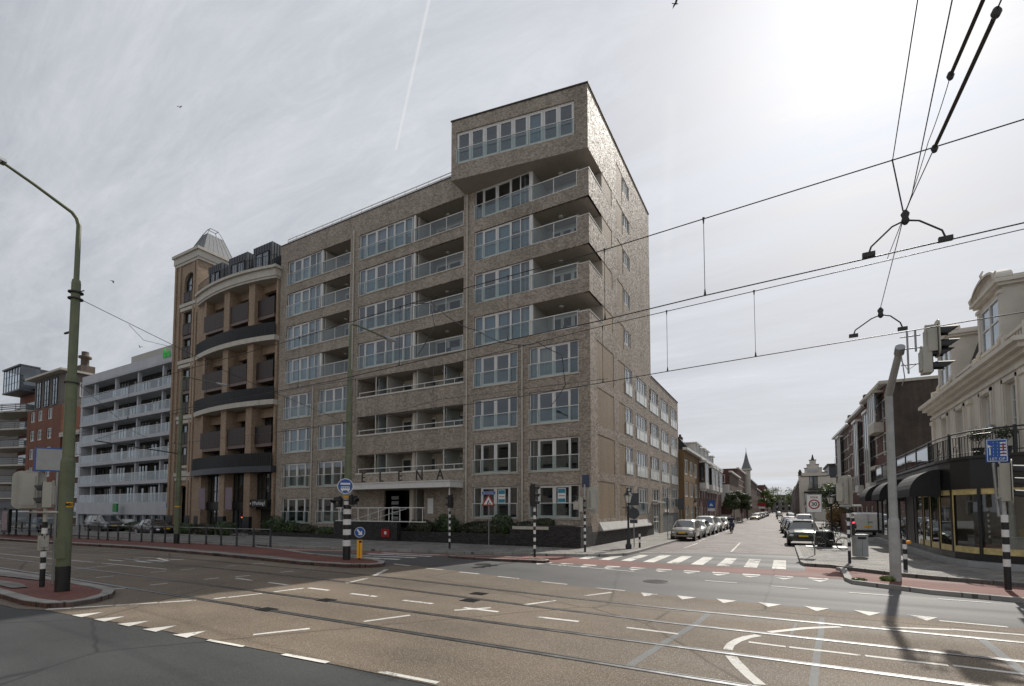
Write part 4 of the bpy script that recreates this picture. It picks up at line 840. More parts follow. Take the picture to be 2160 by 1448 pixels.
for z0, z1 in ((20.75, 23.25), (18.25, 20.4), (14.8, 17.1), (12.3, 14.45), (9.1, 11.15), (6.98, 8.8)):
    window(TT, AB, -55.67, -53.63, z0, z1, (1, 1), 'ff', d=.2, fm='black', cur=.6, balu=1.25 if z0 > 9 else 1.0, rail='bronze')
for z0 in (20.4, 14.45, 8.8): MB(TT).box(-55.70, -53.60, .03, .2, z0, z0+.33).obj('spandrel', M['bronze2'], AB)
sg = MB(TT).box(-55.35, -53.65, -.06, -.001, 6.12, 6.85).obj('name_panel', M['trim'], AB)
text('name_letters', 'AMEUR', .42, (-54.50, TY-.08, 6.45), (R(90), 0, 0), M['rust'], sg, ext=.01)
MB(TT).quad((-55.40, .6, 0), (-53.85, .6, 0), (-53.85, .6, 4.8), (-55.40, .6, 4.8)).obj('doorway', M['room'], AB)
P0 = Vector((-52.6, 27.4)); P1 = Vector((-39.85, 27.33)); BUL = .74
def arc(s_, off=0.):
    p = P0.lerp(P1, s_); return p + Vector((0, -1))*(BUL*4*s_*(1-s_) + off)
def sx_(x): return (x-P0.x)/(P1.x-P0.x)
def band(z0, z1, off, dep, mat, name, ret=True, par=AB):
    m = MB(); n = 24; vs = []
    for i in range(n+1):
        a = arc(i/n, off); b = arc(i/n, off-dep); vs += [(a.x, a.y, z0), (a.x, a.y, z1), (b.x, b.y, z0), (b.x, b.y, z1)]
    fs = []
    for i in range(n): k = i*4; fs += [(k, k+4, k+5, k+1), (k+1, k+5, k+7, k+3), (k+3, k+7, k+6, k+2), (k+2, k+6, k+4, k)]
    fs += [(0, 1, 3, 2), (n*4, n*4+2, n*4+3, n*4+1)]
    m.add(vs, fs)
    if ret: m.box(P1.x-.001, P1.x+.06+off, P1.y-off, 27.74, z0, z1)
    return m.obj(name, M[mat], par)
band(23.3, 23.5, .06, 1.6, 'trim', 'cornice'); band(23.5, 24.15, .14, 1.6, 'trim', 'cornice'); band(24.15, 24.4, .34, 1.8, 'trim', 'cornice')
LV = (18.05, 12.17, 6.2)
for zb in LV[:2]: band(zb-.45, zb, .08, 1.6, 'trim', 'balcony_band')
band(LV[2]-.55, LV[2], .14, 1.6, 'dark', 'balcony_band')
for zb in LV:
    b = band(zb, zb+1.2, -.03, .04, 'black', 'balcony_screen', ret=False)
    m = MB()
    for i in range(64): p = arc(i/63); m.box(p.x-.02, p.x+.02, p.y-.035, p.y-.005, zb, zb+1.2)
    m.obj('screen_slats', M['black'], b)
m = MB()
for i in range(45): p = arc(i/44); m.box(p.x-.015, p.x+.015, p.y-.015, p.y+.015, 24.4, 25.5)
m.path([(*arc(i/20), 25.5) for i in range(21)], .025, n=6); m.path([(*arc(i/20), 24.6) for i in range(21)], .02, n=6)
m.obj('roof_railing', M['black'], AB)
bays = ((-50.95, -47.05), (-46.2, -43.4), (-42.5, -40.08))
for a, b in ((-52.9, -50.95), (-47.05, -46.2), (-43.4, -42.5), (-40.08, -39.83)):
    y = arc(sx_((a+b)/2), -.3).y; MB().box(a, b, y, 28.6, 0, 23.3).obj('pier', M['amber'], AB)
MB().box(-50.95, -50.6, 27.2, 28.6, 0, 23.3).obj('pier', M['amber'], AB)
MB().box(-52.0, -39.9, 28.62, 28.8, 0, 24).obj('back_wall', M['room'], AB)
TBk = F((0, 28.35), (1, 0), (0, 1)); rnd(8)
for zb in LV:
    for bi, (a, b) in enumerate(bays):
        window(TBk, AB, a+.02, b-.02, zb+.02, zb+1.75, (1, 1, .8), 'fff', fm='black', cur=.6, cmats=('curt', 'curt3'))
        window(TBk, AB, a+.02, b-.02, zb+2.25, zb+4.6, (1, 1, .8), 'fff', fm='black', cur=.6, cmats=('curt', 'curt3'))
        y0 = arc(sx_((a+b)/2), -.42).y
        q = MB().box(a+.02, b+.05 if bi < 2 else b-.02, y0, 28.3, zb+1.8, zb+2.15).obj('inner_balcony', M['bronze2'], AB)
        m = MB(); n = 13
        for i in range(n): u = a+.02+(b-a)*i/n; m.box(u, u+(b-a)/n*.93, y0-.03, y0, zb+2.1, zb+3.7)
        m.obj('balcony_screen', M['bronze'], q)
    MB().box(-50.6, -40.08, 28.0, 28.35, zb+4.6, zb+5.4).obj('lintel', M['amber'], AB)
T_ = F((0, 27.75), (1, 0), (0, 1))
for bi, (a, b) in enumerate(bays):
    window(T_, AB, a+.02, b-.02, 3.0, 5.6, (1, 1, 1, 1), 'ffff', fm='black', cur=.2, mid=.42, name='shop_window')
    MB(T_).box(a, b, .0, .1, 2.3, 3.0).obj('fascia', M['black'], AB)
    if bi < 2: window(T_, AB, a+.02, b-.02, .1, 2.3, (1, 1, 1, 1), 'fssf', fm='black', cur=.3, name='shop_door')
    else:
        MB(T_).quad((a, .5, 0), (b, .5, 0), (b, .5, 2.3), (a, .5, 2.3)).obj('garage_opening', M['room'], AB)
text('parking_sign', 'Parking1', .46, (-41.0, 27.12, 2.85), (R(90), 0, 0), M['signw'], AB, ext=.01)
m = MB(T_); m.box(-42.0, -41.95, -.63, -.62, 2.62, 2.98); m.add([(-42.12, -.63, 2.88), (-41.975, -.63, 3.06), (-41.83, -.63, 2.88), (-41.83, -.63, 2.82), (-41.975, -.63, 2.99), (-42.12, -.63, 2.82)], [(0, 5, 4, 1), (1, 4, 3, 2)]); m.obj('arrow_sign', M['signw'], AB)
MB().box(-42.48, -40.1, 27.14, 27.3, 2.55, 3.2).obj('sign_beam', M['black'], AB); MB(T_).box(-42.42, -42.28, -.63, -.62, 2.76, 2.9).obj('dot_sign', M['signw'], AB)
MB().lathe([(.0, 1.55), (.05, 1.55), (.05, 1.62), (0, 1.62)], (-42.6, 26.5), 8).obj('warning_light', emit('red_light', (1, .02, .02), 4.), AB)
for a, b in ((-52.15, -50.9), (-47.1, -46.15), (-43.45, -42.45), (-40.12, -39.8)): y = arc(sx_((a+b)/2), -.26).y; MB().box(a, b, y, y+.3, 0, 1.65).obj('plinth', M['black'], AB)
MB().box(TX0-.1, TX0+1.2, TY-.2, TY-.15, 0, 1.7).obj('plinth', M['black'], AB); MB().box(TX1-.85, TX1, TY-.2, TY-.15, 0, 1.7).obj('plinth', M['black'], AB)
for x in (-48.9, -44.6): MB().box(x, x+1.0, 26.15, 26.18, 2.3, 4.3).obj('banner', M['lilac'], AB)
MB().box(-52.0, -40, 29.4, 36, 24, 27.0).obj('roof_storey', M['dark'], AB)
for x0, x1 in ((-51.6, -49.2), (-48.0, -45.0), (-44.0, -41.2)):
    m = MB(); y0 = 27.85; zt = 27.35; m.box(x0, x1, y0, 30, 24.4, zt)
    for i in range(8): u = x0+(x1-x0)*i/7; m.box(u-.02, u+.02, y0-.03, y0, zt-.65, zt); m.box(x1, x1+.02, y0+i*.27, y0+i*.27+.03, 24.4, zt)
    d_ = m.obj('dormer', M['dark'], AB)
    window(F((0, y0-.1), (1, 0), (0, 1)), d_, x0+.4, x1-.4, 24.6, zt-.75, (1, 1), 'ff', d=.0, fm='black', cur=.7, name='dormer_window')
MB().box(-57.2, -53.3, 28.4, 31.0, 0, 28.4).obj('interior', M['room'], AB)
MB().box(-57.3, -39.8, 28.82, 45, 0, 23.3).obj('rear_block', M['grey'], AB)
# ---------------------------------------------------------------- pale hotel block with open galleries
HB = thing('hotel_building', 'pale grey hotel with rows of glass balconies left of the tan tower', 'building', (-70, 30, 0))
HX0, HX1, HY = -83.6, -57.0, 29.0
TH = F((0, HY), (1, 0), (0, 1))
m = MB(TH); m.box(HX0, HX1, -.02, 1.6, 19.3, 20.35); m.box(HX0, HX1, 0, 1.6, 19.15, 19.3); m.obj('parapet', M['ibis'], HB)
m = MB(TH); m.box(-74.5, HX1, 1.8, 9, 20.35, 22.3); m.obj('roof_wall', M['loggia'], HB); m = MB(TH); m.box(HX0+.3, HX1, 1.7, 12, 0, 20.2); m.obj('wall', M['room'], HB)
zf = [16.55, 13.85, 11.15, 8.45, 5.75, 3.2]
for i, z in enumerate(zf):
    m = MB(TH); m.box(HX0, HX1, -.1, 1.7, z-.42, z+.0) if i < 5 else m.box(HX0, HX1, -.1, 1.7, z-1.5, z); m.obj('gallery_slab', M['ibis'], HB)
m = MB(TH); m.box(HX0, HX0+.5, -.05, 1.7, 0, 19.3)
pc = [HX0+3.05+i*2.9 for i in range(9)]
for i, u in enumerate(pc):
    if i % 2 == 0: m.box(u, u+.3, .25, .6, 3.2, 19.3)
m.obj('gallery_pillar', M['ibis'], HB)
rnd(21)
ztop = [19.15]+[z-.42 for z in zf[:-1]]
for i, z in enumerate(zf):
    zt = ztop[i]
    for j in range(9):
        a = HX0+.7+j*2.9*1.0; b = a+2.5
        if b > HX1: break
        k = (j*7+i*3) % 4
        m = MB(TH)
        if k in (0, 2):
            m.box(a+.1, a+2.4, 1.66, 1.69, z, zt-.25); q = m.obj('dark_glazing', M['glassd'], HB)
            m = MB(TH)
            for e in (a+.08, a+.85, a+1.6, a+2.38): m.box(e, e+.05, 1.6, 1.66, z, zt-.25)
            m.obj('glazing_frame', M['white'] if k == 2 else M['black'], q)
            m = MB(TH); m.box(a+.1, a+2.4, 1.69, 1.7, z, zt-.25); m.obj('room_shade', M['room'], q)
        else:
            m.box(a+1.2, a+2.3, 1.62, 1.69, z, zt-.3); q = m.obj('hotel_door', M['room'], HB)
            m = MB(TH); m.box(a+1.25, a+1.7, 1.6, 1.615, z+.1, zt-.4); m.obj('pane', M['curt3' if k == 1 else 'glassd'], q)
    m = MB(TH); m.quad((HX0+.55, -.06, z), (HX1, -.06, z), (HX1, -.06, z+.95), (HX0+.55, -.06, z+.95)); q = m.obj('glass_balustrade', M['bal'], HB)
    m = MB(TH); m.box(HX0+.5, HX1, -.09, -.03, z+.95, z+1.0)
    for j in range(14): u = HX0+.6+j*1.95; m.box(u, u+.025, -.08, -.03, z, z+.95)
    m.obj('balustrade_rail', M['white'], q)
text('hotel_letters', 'ibis', 1.5, (-61.6, HY-.12, 20.25), (R(90), 0, 0), emit('sign_green', (.02, .42, .05), .12), HB, ext=.03, sx=.8, bold=.02)
m = MB(TH); m.box(-60.4, -59.2, -.2, -.12, 2.5, 3.1); m.obj('wall_sign', M['blue'], HB)
m = MB(TH); m.box(-71.2, -70.2, -.9, -.7, 2.0, 3.0); m.obj('hanging_sign', plain('sign_green2', (.02, .22, .05), .5), HB)
m = MB(TH); m.quad((HX0, .4, 0), (HX1, .4, 0), (HX1, .4, 1.7), (HX0, .4, 1.7)); m.obj('lobby_glass', M['glassd'], HB)
m = MB(TH); 
for i in range(14): u = HX0+1+i*2.05; m.box(u, u+.18, .1, .35, 0, 1.6)
m.obj('lobby_pillar', M['ibis'], HB)
m = MB(TH); m.box(HX0+1.5, HX0+6, 4, 7, 20.2, 21.3); m.obj('roof_plant', M['red'], HB)
m = MB(); m.box(-66.5, -57.5, 24.4, 24.6, 0, 1.3); gw = m.obj('site_hoarding', M['signw']); tag(gw, 'long white site hoarding in front of the hotel lobby', 'hoarding')
m = MB(); m.box(-64.2, -62.9, 24.37, 24.39, .3, 1.0); m.box(-62.6, -61.5, 24.37, 24.39, .5, 1.2)
q = m.obj('red_notice', M['redp']); q.parent = gw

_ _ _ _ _

In the listing, find all lines with the string "room" and copy them.

■ **Task answer**
MB(TT).quad((-55.40, .6, 0), (-53.85, .6, 0), (-53.85, .6, 4.8), (-55.40, .6, 4.8)).obj('doorway', M['room'], AB)
MB().box(-52.0, -39.9, 28.62, 28.8, 0, 24).obj('back_wall', M['room'], AB)
        MB(T_).quad((a, .5, 0), (b, .5, 0), (b, .5, 2.3), (a, .5, 2.3)).obj('garage_opening', M['room'], AB)
MB().box(-57.2, -53.3, 28.4, 31.0, 0, 28.4).obj('interior', M['room'], AB)
m = MB(TH); m.box(-74.5, HX1, 1.8, 9, 20.35, 22.3); m.obj('roof_wall', M['loggia'], HB); m = MB(TH); m.box(HX0+.3, HX1, 1.7, 12, 0, 20.2); m.obj('wall', M['room'], HB)
            m = MB(TH); m.box(a+.1, a+2.4, 1.69, 1.7, z, zt-.25); m.obj('room_shade', M['room'], q)
            m.box(a+1.2, a+2.3, 1.62, 1.69, z, zt-.3); q = m.obj('hotel_door', M['room'], HB)